L'importante, per concludere, è che sia lo Stato che le religioni si decidano ad orientarsi finalmente in tal senso, attuando una buona volta le loro specifiche funzioni, simili a quelle di un istruttore che insegni al suo allievo a camminare, oppure a nuotare, o ad andare in bicicletta e a cavallo. È ovvio che, quando l'allievo avrà appreso l'arte in questione, il maestro non riterrà più necessario seguirlo. Ciò, infatti, non avrebbe più senso, dal momento che l'istruttore avrà esaurito il suo precipuo compito. Abbiamo in mente la parabola del Buddha, quando disse ai suoi discepoli che il maestro è paragonabile ad una zattera necessaria per attraversare un fiume vorticoso; guadato il quale, nessuno si sognerebbe di caricarsi la zattera sulle spalle, gravandosi in tal modo di un peso del tutto inutile. A tal punto, anche i dogmi, tesi a ribadire verità di fede relative all'infallibilità dei maestri ed alla loro funzione eterna, da non discutere nemmeno, appaiono quanto mai ridicoli ed inopportuni agli occhi di chi s'è risvegliato alla Verità.

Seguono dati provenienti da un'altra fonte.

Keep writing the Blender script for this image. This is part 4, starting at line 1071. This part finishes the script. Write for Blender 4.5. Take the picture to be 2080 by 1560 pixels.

Vorremmo concludere davvero il nostro discorso, sperando di non aver annoiato nessuno, augurandoci piuttosto d'aver suscitato almeno qualche interesse o d'aver fornito argomenti di discussione, abitudine quanto mai utile ad una crescita, individuale o collettiva che sia, citando il motto virgiliano «spes sibi quisque», ciascuno sia speranza a sé stesso, ciascuno confidi nelle proprie forze, nei propri mezzi, nelle sue capacità. Ciascuno lavori, quindi, con impegno su sé stesso, per apprendere l'autocontrollo, l'autodominio, per realizzare la padronanza di tutto il suo essere, sia a livello fisico che istintuale e mentale. Questa e solo questa è la via della liberazione, della crescita interiore, dell'illuminazione; non certo l'obbedienza mostrata da un cane ammaestrato o da un bove melenso ad un padrone spesso per giunta violento, ingiusto, degenerato rispetto alle sue funzioni, mostruoso e tirannico parassita che non si perita di usare qualsiasi mezzo, in primis di lasciare nell'ignoranza più totale e nelle più ridicole superstizioni l'umanità intera, pur di procrastinare all'infinito il suo smisurato potere, ipocritamente mascherato dalla subdola immagine di Grande Fratello.